## Directions
Everything from the first line down to the line containing "b_, M['oak_rail_x'], origin=(0, 0, 0))" is to be retyped exactly, both ends included, with pictures left out.

## Given material
________

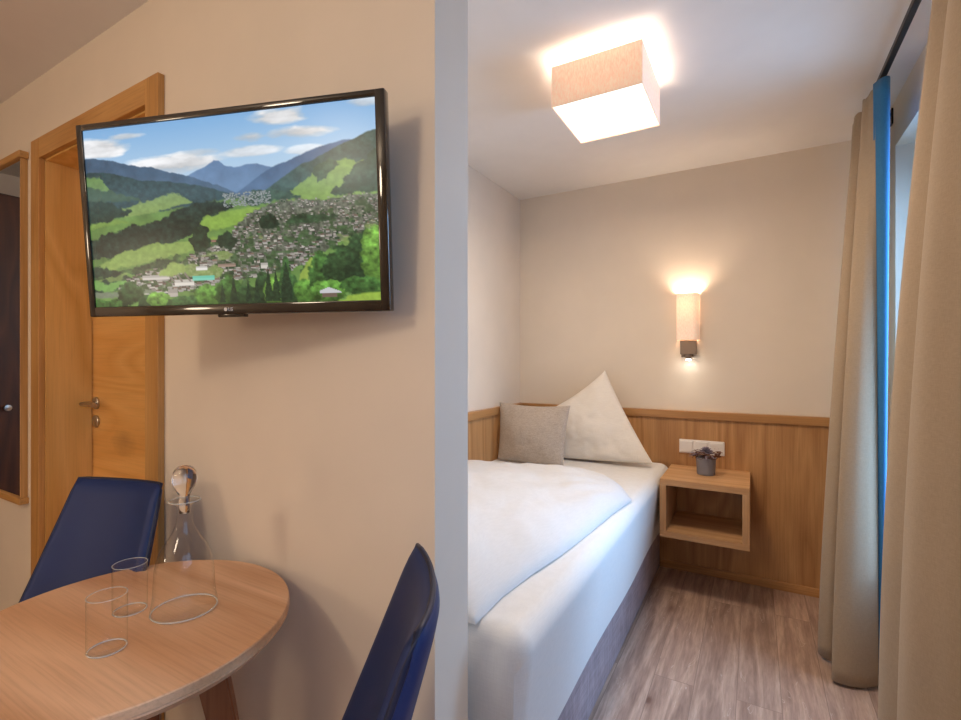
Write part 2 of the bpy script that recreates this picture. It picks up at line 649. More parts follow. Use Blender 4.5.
# wainscot of the alcove
w = B()
box(w, XL, XW, YA - 0.018, YA, 0, 0.91)
struct('trim_1', w, M['oak_panel'], origin=(0, 0, 0))
c = box(B(), XL + 0.02, XW, YA - 0.034, YA, 0.908, 0.955, 0.003)
struct('trim_2', c, M['oak_rail_x'], origin=(0, 0, 0))
w = B()
box(w, XL, XL + 0.018, YP + 0.002, YA - 0.018, 0, 0.91)
struct('trim_3', w, M['oak_panel'], origin=(0, 0, 0))
c = box(B(), XL, XL + 0.034, YP + 0.002, YA, 0.908, 0.955, 0.003)
struct('trim_4', c, M['oak_rail_y'], origin=(0, 0, 0))
struct('baseboard_back', box(B(), XL + 0.02, XW, YA - 0.034, YA - 0.018, 0, 0.045, 0.003), M['oak_rail_x'], origin=(0, 0, 0))
b_ = B()
box(b_, X0, DX0 - 0.08, YB - 0.014, YB, 0, 0.06, 0.002)
box(b_, DX1 + 0.08, XE, YB - 0.014, YB, 0, 0.06, 0.002)
struct('baseboard_partition', b_, M['oak_rail_x'], origin=(0, 0, 0))

# door in the partition wall, set deep in an oak lined reveal
door_root = bpy.data.objects.new('door_1', None)
door_root.location = ((DX0 + DX1) / 2, YB, 0)
COL.objects.link(door_root)
door_root['kind'] = 'structure'
w = B()
cf = YB - 0.020
box(w, DX0 - 0.078, DX0, cf, YB, 0, DZ + 0.08, 0.002)
box(w, DX1, DX1 + 0.076, cf, YB, 0, DZ + 0.08, 0.002)
struct('door_casing', w, M['oak_frame'], door_root)
struct('door_casing_head', box(B(), DX0, DX1, cf, YB, DZ, DZ + 0.08, 0.002), M['oak_frame_x'], door_root)
w = B()
box(w, DX0 - 0.02, DX0 + 0.006, YB, 0.962, 0, DZ)
box(w, DX1 - 0.006, DX1 + 0.02, YB, 0.962, 0, DZ)
box(w, DX0 - 0.02, DX1 + 0.02, YB, 0.962, DZ - 0.006, DZ + 0.02)
struct('door_lining', w, M['oak_door'], door_root)
slab = struct('door_slab', box(B(), DX0 - 0.02, DX1 + 0.02, 0.965, 1.005, 0.005, DZ + 0.02, 0.002), M['oak_door_x'], door_root)
hx = -2.408
hb = B()
for zc in (1.077, 1.000):
    t = bmesh.new()
    lathe(t, [(0, 0), (0.025, 0), (0.026, 0.003), (0.026, 0.007), (0.022, 0.010), (0, 0.010)], 28)
    bmesh.ops.rotate(t, verts=t.verts, cent=(0, 0, 0), matrix=Matrix.Rotation(R(90), 3, 'X'))
    bmesh.ops.translate(t, verts=t.verts, vec=(hx, 0.965, zc))
    me = bpy.data.meshes.new('t'); t.to_mesh(me); t.free(); hb.from_mesh(me); bpy.data.meshes.remove(me)
tube(hb, [(hx, 0.957, 1.077), (hx, 0.925, 1.077), (hx + 0.003, 0.914, 1.077), (hx + 0.012, 0.908, 1.077),
          (hx + 0.12, 0.906, 1.077)], 0.009, 12)
struct('door_handle', hb, M['steel'], slab, smooth=True, angle=40)

# ------------------------------------------------------------------ television


def build_tv():
    W, HH = 0.735, 0.427
    t = thing('television', 'black flat television on a wall arm showing a green alpine valley town', 'television',
              (-0.9729, 0.6144, 1.5685), (0.0803, 0.0015, 0.3105))
    body = B()
    box(body, -W / 2 + 0.004, W / 2 - 0.004, 0.007, 0.030, -HH / 2 + 0.004, HH / 2 - 0.004, 0.008)
    box(body, -0.22, 0.22, 0.028, 0.052, -0.17, 0.12, 0.01)
    obj('rear_housing', body, M['black_matt'], t, local=True)
    bz = B()
    L, Rr, T, Bo = 0.016, 0.021, 0.014, 0.023
    box(bz, -W / 2, -W / 2 + L, 0, 0.022, -HH / 2, HH / 2, 0.003)
    box(bz, W / 2 - Rr, W / 2, 0, 0.022, -HH / 2, HH / 2, 0.003)
    box(bz, -W / 2 + L - 0.003, W / 2 - Rr + 0.003, 0.0004, 0.022, HH / 2 - T, HH / 2, 0.003)
    box(bz, -W / 2 + L - 0.003, W / 2 - Rr + 0.003, 0.0004, 0.022, -HH / 2, -HH / 2 + Bo, 0.003)
    box(bz, -0.032, 0.032, 0.004, 0.02, -HH / 2 - 0.006, -HH / 2 + 0.004, 0.002)
    frame = obj('bezel', bz, M['black_gloss'], t, local=True, smooth=True, angle=30)
    # screen: fine grid carrying the picture as colours of the display
    sx0, sx1 = -W / 2 + L - 0.001, W / 2 - Rr + 0.001
    sz0, sz1 = -HH / 2 + Bo - 0.001, HH / 2 - T + 0.001
    nx, nz = 420, 236
    xs = np.linspace(sx0, sx1, nx)
    zs = np.linspace(sz1, sz0, nz)
    me = bpy.data.meshes.new('screen')
    gx, gz = np.meshgrid(xs, zs)
    co = np.stack([gx.ravel(), np.full(gx.size, 0.004), gz.ravel()], 1)
    idx = np.arange(nx * nz).reshape(nz, nx)
    a, b, c, d = idx[:-1, :-1], idx[1:, :-1], idx[1:, 1:], idx[:-1, 1:]
    faces = np.stack([a, b, c, d], -1).reshape(-1, 4)
    me.from_pydata(co.tolist(), [], faces.tolist())
    attr = me.color_attributes.new('picture', 'FLOAT_COLOR', 'POINT')
    S, Tt = np.meshgrid(np.linspace(0, 1, nx), np.linspace(0, 1, nz))
    img = picture(S, Tt)
    lin = np.where(img <= 0.04045, img / 12.92, ((img + 0.055) / 1.055) ** 2.4)
    rgba = np.concatenate([lin.reshape(-1, 3), np.ones((nx * nz, 1))], 1).astype(np.float32)
    attr.data.foreach_set('color', rgba.ravel())
    N = NT('lit_television_screen')
    at = N.n('ShaderNodeAttribute')
    at.attribute_name = 'picture'
    N.b.inputs['Base Color'].default_value = (0.01, 0.01, 0.01, 1)
    N.b.inputs['Roughness'].default_value = 0.25
    N.b.inputs['Specular IOR Level'].default_value = 0.2
    N.l(at.outputs['Color'], N.b.inputs['Emission Color'])
    N.b.inputs['Emission Strength'].default_value = 1.0
    me.materials.append(N.m)
    so = bpy.data.objects.new('screen', me)
    COL.objects.link(so)
    so.parent = t
    # maker's mark under the picture: a round badge and two letters
    lg = B()
    y = -0.0006
    zc = -HH / 2 + 0.011
    tt = bmesh.new()
    lathe(tt, [(0, 0), (0.0042, 0), (0.0042, 0.0008), (0, 0.0008)], 20)
    bmesh.ops.rotate(tt, verts=tt.verts, cent=(0, 0, 0), matrix=Matrix.Rotation(R(90), 3, 'X'))
    bmesh.ops.translate(tt, verts=tt.verts, vec=(-0.0075, 0.0, zc))
    m_ = bpy.data.meshes.new('t'); tt.to_mesh(m_); tt.free(); lg.from_mesh(m_); bpy.data.meshes.remove(m_)
    k = 0.0012
    box(lg, -0.001, -0.001 + k, y, 0.001, zc - 0.0035, zc + 0.0035)
    box(lg, -0.001, 0.003, y, 0.001, zc - 0.0035, zc - 0.0035 + k)
    g0 = 0.0045
    box(lg, g0, g0 + k, y, 0.001, zc - 0.0035, zc + 0.0035)
    box(lg, g0, g0 + 0.005, y, 0.001, zc + 0.0035 - k, zc + 0.0035)
    box(lg, g0, g0 + 0.005, y, 0.001, zc - 0.0035, zc - 0.0035 + k)
    box(lg, g0 + 0.005 - k, g0 + 0.005, y, 0.001, zc - 0.0035, zc + 0.0002)
    box(lg, g0 + 0.0026, g0 + 0.005, y, 0.001, zc - 0.0008, zc + 0.0003)
    obj('logo', lg, M['logo'], frame, local=True)
    # swivel arm and wall plate (in world space: a thing that carries the set)
    ar = thing('wall_bracket', 'dark swivel arm bracket fixed to the wall behind the television', 'bracket', (-0.90, YB, 1.56))
    obj('wall_plate', box(B(), -0.94, -0.86, YB - 0.012, YB, 1.47, 1.66, 0.002), M['dark_metal'], ar)
    obj('arm', tube(B(), [(-0.90, YB - 0.010, 1.565), (-0.915, YB - 0.05, 1.567), (-0.965, 0.700, 1.568), (-0.978, 0.668, 1.568)], 0.014, 10), M['dark_metal'], ar)
    return t


def vnoise(S, T, freq, seed, oct=4):
    """cheap fractal value noise on arrays"""
    out = np.zeros_like(S)
    amp, tot = 1.0, 0.0
    rs = np.random.RandomState(seed)
    fx, fy = freq
    for _ in range(oct):
        gx, gy = int(fx) + 3, int(fy) + 3
        g = rs.rand(gy, gx)
        x = S * fx
        y = T * fy
        xi = np.clip(x.astype(int), 0, gx - 2)
        yi = np.clip(y.astype(int), 0, gy - 2)
        xf = x - xi
        yf = y - yi
        xf = xf * xf * (3 - 2 * xf)
        yf = yf * yf * (3 - 2 * yf)
        v = (g[yi, xi] * (1 - xf) + g[yi, xi + 1] * xf) * (1 - yf) + (g[yi + 1, xi] * (1 - xf) + g[yi + 1, xi + 1] * xf) * yf
        out += v * amp
        tot += amp
        amp *= 0.55
        fx *= 2
        fy *= 2
    return out / tot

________

## Final result
Write part 2 of the bpy script that recreates this picture. It picks up at line 649. More parts follow. Use Blender 4.5.
# wainscot of the alcove
w = B()
box(w, XL, XW, YA - 0.018, YA, 0, 0.91)
struct('trim_1', w, M['oak_panel'], origin=(0, 0, 0))
c = box(B(), XL + 0.02, XW, YA - 0.034, YA, 0.908, 0.955, 0.003)
struct('trim_2', c, M['oak_rail_x'], origin=(0, 0, 0))
w = B()
box(w, XL, XL + 0.018, YP + 0.002, YA - 0.018, 0, 0.91)
struct('trim_3', w, M['oak_panel'], origin=(0, 0, 0))
c = box(B(), XL, XL + 0.034, YP + 0.002, YA, 0.908, 0.955, 0.003)
struct('trim_4', c, M['oak_rail_y'], origin=(0, 0, 0))
struct('baseboard_back', box(B(), XL + 0.02, XW, YA - 0.034, YA - 0.018, 0, 0.045, 0.003), M['oak_rail_x'], origin=(0, 0, 0))
b_ = B()
box(b_, X0, DX0 - 0.08, YB - 0.014, YB, 0, 0.06, 0.002)
box(b_, DX1 + 0.08, XE, YB - 0.014, YB, 0, 0.06, 0.002)
struct('baseboard_partition', b_, M['oak_rail_x'], origin=(0, 0, 0))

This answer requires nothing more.